* **Aim of the task**
The material below includes pictures; leave them out and return only the lines between the line containing "Generate a Blender" and the line containing "parent (4x4 numpy)", inclusive, word for word.
• • • • •
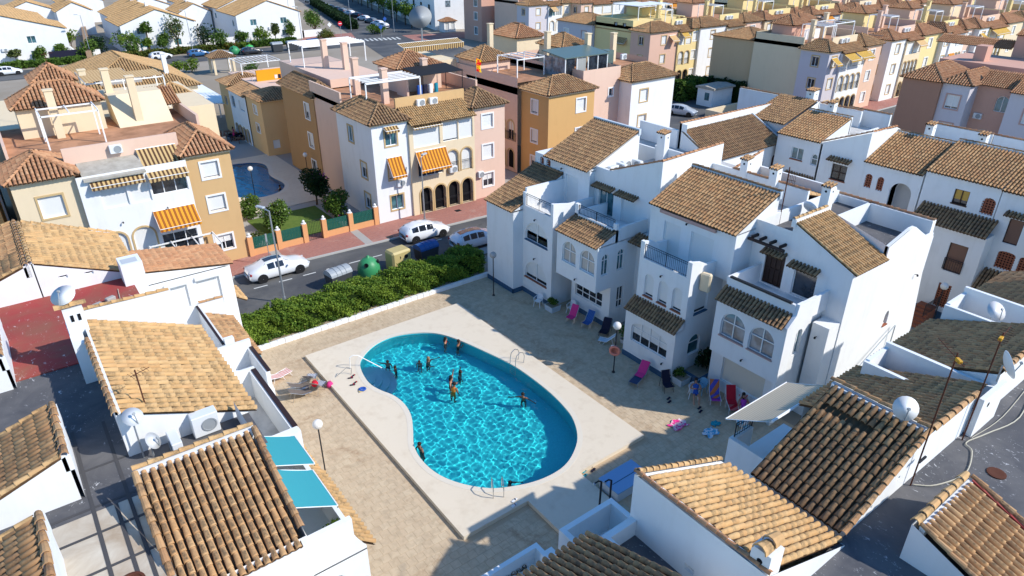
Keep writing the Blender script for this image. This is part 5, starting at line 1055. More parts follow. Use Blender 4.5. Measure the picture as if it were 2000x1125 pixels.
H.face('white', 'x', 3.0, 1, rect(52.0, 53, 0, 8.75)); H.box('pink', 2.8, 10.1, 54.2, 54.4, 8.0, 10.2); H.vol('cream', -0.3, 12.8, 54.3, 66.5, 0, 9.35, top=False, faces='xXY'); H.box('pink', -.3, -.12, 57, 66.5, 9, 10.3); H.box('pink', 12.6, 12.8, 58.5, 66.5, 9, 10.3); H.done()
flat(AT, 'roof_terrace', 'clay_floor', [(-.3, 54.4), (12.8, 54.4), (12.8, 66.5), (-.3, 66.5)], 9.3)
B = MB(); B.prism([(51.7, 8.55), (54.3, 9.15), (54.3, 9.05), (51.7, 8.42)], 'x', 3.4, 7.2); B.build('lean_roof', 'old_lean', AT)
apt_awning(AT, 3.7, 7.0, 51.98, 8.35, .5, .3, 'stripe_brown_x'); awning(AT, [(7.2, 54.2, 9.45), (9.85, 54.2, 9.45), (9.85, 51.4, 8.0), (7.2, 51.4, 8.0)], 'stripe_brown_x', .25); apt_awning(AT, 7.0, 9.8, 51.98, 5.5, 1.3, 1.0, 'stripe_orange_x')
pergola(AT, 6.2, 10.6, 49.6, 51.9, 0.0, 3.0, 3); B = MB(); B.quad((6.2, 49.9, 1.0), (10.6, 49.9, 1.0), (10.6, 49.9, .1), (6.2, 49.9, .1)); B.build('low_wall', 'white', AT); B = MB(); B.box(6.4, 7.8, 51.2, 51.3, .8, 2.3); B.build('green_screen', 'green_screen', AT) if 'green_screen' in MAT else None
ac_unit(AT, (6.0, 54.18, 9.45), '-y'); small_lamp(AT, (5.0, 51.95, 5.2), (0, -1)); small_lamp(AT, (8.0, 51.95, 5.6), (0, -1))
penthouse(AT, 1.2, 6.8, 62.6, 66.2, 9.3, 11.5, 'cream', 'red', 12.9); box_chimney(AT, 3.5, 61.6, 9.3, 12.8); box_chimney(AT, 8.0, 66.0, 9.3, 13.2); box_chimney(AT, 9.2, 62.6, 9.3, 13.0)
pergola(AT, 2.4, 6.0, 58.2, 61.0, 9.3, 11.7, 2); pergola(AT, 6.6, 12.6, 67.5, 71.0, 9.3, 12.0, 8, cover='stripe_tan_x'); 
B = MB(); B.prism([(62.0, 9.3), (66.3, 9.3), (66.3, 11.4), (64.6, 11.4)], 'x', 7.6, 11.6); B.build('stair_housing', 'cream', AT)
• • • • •
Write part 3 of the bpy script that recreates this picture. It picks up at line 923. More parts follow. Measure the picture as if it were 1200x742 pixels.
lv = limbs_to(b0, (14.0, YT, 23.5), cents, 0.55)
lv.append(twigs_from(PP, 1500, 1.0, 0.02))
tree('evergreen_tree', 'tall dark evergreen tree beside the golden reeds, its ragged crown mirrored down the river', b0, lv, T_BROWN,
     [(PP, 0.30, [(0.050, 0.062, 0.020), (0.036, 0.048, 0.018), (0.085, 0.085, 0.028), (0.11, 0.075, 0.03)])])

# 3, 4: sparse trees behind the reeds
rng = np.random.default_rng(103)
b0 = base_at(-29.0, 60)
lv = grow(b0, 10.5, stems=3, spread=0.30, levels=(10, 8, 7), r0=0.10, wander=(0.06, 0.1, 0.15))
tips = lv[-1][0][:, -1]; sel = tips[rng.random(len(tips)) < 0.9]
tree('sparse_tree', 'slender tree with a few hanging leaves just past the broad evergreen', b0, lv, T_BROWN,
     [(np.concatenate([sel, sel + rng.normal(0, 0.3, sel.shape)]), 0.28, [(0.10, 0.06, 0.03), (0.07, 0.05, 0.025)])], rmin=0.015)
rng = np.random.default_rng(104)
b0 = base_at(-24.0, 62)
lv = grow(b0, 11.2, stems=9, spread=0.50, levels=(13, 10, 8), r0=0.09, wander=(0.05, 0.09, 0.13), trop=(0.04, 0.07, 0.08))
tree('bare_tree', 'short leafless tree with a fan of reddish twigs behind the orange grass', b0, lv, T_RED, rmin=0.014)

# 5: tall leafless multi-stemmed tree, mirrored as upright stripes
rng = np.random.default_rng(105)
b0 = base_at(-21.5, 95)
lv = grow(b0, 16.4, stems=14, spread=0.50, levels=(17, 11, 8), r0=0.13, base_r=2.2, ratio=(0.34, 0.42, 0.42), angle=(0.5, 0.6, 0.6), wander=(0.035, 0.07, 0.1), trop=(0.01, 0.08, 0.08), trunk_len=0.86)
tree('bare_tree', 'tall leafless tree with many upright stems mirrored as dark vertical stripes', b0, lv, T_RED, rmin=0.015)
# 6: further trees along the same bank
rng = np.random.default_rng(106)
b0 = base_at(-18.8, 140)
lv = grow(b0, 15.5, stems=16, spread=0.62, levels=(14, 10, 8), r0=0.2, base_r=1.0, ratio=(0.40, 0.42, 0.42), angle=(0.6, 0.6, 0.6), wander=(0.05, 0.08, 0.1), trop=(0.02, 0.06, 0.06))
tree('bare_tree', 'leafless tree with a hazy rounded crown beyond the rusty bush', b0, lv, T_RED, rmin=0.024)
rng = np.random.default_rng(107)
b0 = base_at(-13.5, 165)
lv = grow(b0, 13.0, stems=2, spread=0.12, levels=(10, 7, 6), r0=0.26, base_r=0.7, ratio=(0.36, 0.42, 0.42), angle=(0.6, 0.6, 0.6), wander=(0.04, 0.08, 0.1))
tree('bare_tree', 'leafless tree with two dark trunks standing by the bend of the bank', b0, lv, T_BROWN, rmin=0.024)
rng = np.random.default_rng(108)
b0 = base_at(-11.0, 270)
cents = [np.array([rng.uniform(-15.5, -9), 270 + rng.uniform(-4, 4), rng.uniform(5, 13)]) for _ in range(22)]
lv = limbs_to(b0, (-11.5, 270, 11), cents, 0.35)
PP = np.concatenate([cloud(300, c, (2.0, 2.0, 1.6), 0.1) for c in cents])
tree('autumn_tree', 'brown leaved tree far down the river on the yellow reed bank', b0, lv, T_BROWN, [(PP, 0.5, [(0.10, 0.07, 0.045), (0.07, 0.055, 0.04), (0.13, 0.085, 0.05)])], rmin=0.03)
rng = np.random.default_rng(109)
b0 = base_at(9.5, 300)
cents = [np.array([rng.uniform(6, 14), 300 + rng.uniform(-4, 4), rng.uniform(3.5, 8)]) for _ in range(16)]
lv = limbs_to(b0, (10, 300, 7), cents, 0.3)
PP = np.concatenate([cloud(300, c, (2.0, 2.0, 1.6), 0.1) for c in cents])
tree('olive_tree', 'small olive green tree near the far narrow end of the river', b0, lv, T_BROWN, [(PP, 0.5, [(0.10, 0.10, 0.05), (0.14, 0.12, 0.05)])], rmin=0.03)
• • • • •
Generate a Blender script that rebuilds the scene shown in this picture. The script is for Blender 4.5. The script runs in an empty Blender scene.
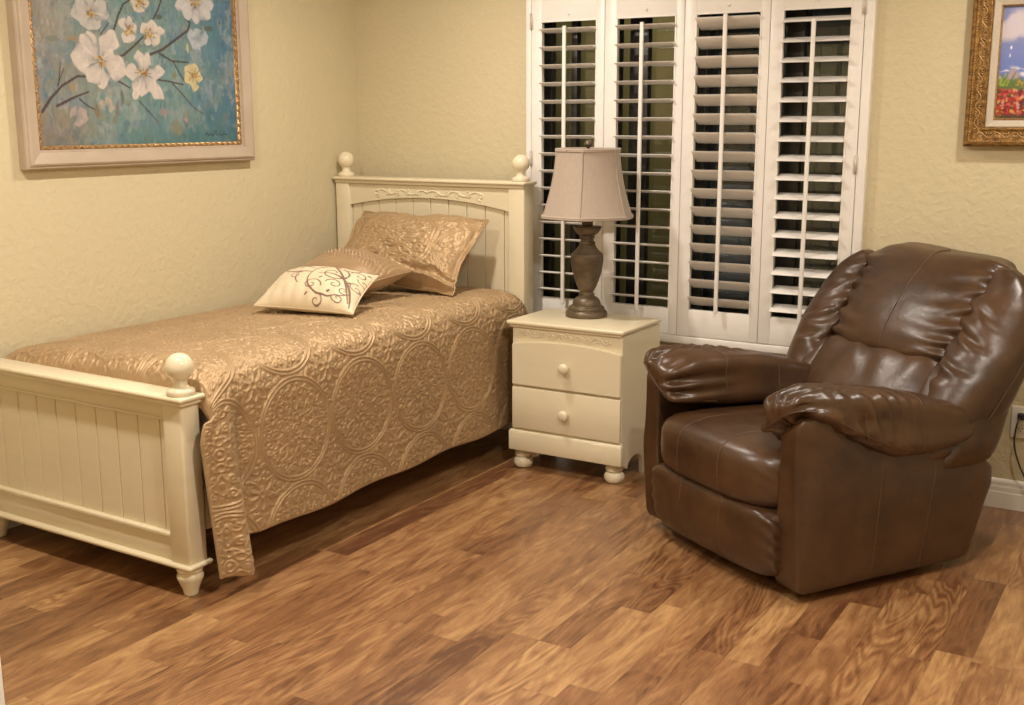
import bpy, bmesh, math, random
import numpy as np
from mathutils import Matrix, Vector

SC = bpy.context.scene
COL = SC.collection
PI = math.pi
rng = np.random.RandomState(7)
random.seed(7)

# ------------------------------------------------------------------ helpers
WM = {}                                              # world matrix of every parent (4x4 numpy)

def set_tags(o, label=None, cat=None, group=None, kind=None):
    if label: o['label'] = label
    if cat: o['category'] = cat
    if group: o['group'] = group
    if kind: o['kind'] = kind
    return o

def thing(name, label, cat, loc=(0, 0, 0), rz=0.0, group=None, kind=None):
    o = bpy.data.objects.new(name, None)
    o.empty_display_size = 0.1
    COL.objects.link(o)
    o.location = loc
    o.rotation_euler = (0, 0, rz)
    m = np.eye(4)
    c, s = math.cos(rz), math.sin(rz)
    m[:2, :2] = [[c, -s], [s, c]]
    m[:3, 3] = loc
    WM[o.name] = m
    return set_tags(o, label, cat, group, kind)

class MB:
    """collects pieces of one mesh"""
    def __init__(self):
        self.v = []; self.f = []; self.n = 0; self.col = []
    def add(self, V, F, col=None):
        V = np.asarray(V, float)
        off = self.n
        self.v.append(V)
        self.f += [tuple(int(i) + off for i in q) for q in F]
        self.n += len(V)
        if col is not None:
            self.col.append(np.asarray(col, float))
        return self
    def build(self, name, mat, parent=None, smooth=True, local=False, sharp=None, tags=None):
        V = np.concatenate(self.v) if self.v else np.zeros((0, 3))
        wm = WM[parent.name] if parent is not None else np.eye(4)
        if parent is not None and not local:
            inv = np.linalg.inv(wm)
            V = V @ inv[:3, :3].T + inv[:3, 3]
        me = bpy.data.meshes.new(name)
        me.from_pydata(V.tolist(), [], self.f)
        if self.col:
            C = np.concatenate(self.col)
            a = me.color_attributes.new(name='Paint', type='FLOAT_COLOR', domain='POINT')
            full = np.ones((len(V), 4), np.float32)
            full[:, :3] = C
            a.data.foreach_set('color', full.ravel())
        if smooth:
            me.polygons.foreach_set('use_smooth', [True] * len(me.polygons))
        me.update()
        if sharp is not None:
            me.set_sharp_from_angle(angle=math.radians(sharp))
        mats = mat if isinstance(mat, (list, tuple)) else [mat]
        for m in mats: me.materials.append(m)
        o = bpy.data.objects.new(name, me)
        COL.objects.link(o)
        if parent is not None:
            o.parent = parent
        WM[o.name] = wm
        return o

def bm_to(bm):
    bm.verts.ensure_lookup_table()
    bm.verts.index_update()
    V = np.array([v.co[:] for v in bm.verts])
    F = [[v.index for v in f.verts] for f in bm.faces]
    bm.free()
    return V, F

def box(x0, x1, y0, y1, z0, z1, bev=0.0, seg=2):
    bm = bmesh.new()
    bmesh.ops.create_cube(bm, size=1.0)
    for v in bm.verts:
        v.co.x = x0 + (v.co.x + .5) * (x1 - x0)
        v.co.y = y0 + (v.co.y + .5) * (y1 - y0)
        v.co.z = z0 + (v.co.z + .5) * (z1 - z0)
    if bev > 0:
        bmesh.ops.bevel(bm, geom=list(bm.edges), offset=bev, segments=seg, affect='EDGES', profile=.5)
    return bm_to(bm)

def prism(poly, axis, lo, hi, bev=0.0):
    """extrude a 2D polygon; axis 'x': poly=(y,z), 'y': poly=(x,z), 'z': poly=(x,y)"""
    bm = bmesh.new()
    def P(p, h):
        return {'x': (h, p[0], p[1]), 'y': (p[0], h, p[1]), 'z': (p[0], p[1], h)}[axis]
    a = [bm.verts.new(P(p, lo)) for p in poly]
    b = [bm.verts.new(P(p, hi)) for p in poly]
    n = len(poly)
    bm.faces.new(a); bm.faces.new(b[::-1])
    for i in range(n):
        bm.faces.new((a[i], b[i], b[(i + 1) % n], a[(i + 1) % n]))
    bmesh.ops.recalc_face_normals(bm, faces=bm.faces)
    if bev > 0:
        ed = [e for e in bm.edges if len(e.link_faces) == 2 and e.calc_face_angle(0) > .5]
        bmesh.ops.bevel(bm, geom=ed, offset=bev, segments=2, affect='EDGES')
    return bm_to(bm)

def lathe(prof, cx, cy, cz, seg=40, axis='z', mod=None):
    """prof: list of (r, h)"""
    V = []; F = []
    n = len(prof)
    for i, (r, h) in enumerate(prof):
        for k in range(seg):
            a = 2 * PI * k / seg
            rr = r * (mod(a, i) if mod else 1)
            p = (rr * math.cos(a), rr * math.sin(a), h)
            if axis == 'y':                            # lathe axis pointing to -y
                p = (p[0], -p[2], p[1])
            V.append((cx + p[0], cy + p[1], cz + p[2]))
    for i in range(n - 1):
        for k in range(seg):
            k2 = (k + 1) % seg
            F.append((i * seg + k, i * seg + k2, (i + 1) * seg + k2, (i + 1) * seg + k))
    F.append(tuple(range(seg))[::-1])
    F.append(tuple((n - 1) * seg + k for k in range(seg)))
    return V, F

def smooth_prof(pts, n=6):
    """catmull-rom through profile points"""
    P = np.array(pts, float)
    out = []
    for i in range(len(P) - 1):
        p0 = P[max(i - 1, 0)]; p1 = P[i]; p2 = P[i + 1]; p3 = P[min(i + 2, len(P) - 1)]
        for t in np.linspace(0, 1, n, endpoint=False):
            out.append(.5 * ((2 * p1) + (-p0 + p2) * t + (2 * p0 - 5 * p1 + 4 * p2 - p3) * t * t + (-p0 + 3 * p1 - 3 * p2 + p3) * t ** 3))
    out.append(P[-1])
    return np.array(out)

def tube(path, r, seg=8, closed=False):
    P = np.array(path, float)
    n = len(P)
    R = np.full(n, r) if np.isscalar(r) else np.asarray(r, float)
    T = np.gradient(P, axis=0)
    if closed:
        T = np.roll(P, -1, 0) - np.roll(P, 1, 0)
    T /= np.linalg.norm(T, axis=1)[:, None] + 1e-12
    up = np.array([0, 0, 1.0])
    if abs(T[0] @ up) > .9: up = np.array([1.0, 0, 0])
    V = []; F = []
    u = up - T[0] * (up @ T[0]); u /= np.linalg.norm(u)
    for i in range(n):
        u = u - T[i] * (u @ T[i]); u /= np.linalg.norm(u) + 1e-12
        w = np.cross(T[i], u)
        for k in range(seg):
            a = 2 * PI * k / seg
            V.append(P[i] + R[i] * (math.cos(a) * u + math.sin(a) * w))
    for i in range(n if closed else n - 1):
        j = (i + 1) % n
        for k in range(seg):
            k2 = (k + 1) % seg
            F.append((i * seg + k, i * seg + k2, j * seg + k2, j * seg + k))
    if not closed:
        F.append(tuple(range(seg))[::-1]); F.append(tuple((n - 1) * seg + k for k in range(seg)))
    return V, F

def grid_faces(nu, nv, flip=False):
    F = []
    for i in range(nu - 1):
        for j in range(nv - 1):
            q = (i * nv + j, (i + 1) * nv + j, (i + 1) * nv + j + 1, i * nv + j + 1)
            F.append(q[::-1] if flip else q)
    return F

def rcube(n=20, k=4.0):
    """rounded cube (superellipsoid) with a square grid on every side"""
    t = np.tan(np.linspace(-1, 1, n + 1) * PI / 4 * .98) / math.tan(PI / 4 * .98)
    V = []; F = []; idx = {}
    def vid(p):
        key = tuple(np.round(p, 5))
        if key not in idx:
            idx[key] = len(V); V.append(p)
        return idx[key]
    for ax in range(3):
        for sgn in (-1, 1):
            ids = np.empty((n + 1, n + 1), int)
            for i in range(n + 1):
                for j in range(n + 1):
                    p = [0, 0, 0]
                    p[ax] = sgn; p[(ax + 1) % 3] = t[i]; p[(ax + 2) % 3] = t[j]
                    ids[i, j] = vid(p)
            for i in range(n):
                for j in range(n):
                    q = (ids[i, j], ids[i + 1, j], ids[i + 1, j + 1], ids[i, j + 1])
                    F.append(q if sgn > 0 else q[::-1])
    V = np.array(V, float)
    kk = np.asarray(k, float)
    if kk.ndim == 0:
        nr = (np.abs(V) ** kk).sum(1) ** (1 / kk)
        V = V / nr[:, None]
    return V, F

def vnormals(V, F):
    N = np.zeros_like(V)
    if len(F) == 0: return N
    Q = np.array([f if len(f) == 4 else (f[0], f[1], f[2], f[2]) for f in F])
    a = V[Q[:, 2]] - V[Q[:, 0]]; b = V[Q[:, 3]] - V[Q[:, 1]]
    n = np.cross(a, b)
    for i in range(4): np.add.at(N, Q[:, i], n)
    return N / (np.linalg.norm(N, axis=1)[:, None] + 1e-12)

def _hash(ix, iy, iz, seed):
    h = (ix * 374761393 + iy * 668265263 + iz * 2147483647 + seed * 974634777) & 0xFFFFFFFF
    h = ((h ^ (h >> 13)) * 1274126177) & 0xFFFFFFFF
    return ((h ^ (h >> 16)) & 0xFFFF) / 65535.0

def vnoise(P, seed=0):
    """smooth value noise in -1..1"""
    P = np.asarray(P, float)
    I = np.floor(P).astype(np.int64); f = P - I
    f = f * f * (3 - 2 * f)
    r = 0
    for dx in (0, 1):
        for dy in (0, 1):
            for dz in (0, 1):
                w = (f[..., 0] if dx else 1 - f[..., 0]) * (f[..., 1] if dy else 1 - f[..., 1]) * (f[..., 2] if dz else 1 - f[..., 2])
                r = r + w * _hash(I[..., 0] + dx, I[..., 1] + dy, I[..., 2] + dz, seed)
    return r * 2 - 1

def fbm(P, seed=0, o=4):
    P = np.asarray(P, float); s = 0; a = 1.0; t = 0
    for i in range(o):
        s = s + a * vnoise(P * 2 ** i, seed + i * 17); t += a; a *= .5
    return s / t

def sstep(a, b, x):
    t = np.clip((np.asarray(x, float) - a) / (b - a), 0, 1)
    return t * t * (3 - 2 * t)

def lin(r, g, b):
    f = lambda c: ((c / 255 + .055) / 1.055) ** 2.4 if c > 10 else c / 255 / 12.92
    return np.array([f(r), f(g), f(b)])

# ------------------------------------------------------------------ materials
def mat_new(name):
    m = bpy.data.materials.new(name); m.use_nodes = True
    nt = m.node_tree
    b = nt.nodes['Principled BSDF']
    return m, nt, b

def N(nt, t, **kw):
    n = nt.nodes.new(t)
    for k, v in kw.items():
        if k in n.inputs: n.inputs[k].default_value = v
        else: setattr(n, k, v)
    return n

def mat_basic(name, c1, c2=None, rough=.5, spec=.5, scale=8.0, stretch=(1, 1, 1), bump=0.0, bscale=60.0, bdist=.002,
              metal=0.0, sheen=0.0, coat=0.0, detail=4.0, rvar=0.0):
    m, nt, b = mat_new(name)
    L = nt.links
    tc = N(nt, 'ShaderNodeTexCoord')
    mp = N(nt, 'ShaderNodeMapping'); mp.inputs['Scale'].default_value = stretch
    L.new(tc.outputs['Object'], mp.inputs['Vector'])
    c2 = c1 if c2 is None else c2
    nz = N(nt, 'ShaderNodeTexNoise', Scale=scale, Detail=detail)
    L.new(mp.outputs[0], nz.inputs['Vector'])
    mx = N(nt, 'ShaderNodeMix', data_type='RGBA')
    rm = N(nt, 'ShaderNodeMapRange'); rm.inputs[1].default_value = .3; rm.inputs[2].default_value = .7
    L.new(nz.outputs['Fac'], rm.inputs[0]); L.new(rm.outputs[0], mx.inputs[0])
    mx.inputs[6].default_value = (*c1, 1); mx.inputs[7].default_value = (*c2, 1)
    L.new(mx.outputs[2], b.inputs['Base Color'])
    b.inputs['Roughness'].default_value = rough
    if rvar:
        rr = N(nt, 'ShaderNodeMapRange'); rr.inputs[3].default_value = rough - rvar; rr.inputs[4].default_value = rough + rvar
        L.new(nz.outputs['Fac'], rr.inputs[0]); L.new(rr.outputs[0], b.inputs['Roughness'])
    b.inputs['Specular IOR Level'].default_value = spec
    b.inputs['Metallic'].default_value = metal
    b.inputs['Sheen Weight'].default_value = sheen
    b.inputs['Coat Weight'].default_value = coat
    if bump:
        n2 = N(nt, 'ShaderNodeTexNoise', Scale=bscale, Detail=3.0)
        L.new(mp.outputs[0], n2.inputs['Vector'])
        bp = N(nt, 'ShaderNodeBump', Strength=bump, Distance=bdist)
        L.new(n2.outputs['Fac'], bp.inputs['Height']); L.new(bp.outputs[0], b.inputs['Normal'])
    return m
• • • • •
* **In response**
Generate a Blender script that rebuilds the scene shown in this picture. The script is for Blender 4.5. The script runs in an empty Blender scene.
import bpy, bmesh, math, random
import numpy as np
from mathutils import Matrix, Vector

SC = bpy.context.scene
COL = SC.collection
PI = math.pi
rng = np.random.RandomState(7)
random.seed(7)

# ------------------------------------------------------------------ helpers
WM = {}                                              # world matrix of every parent (4x4 numpy)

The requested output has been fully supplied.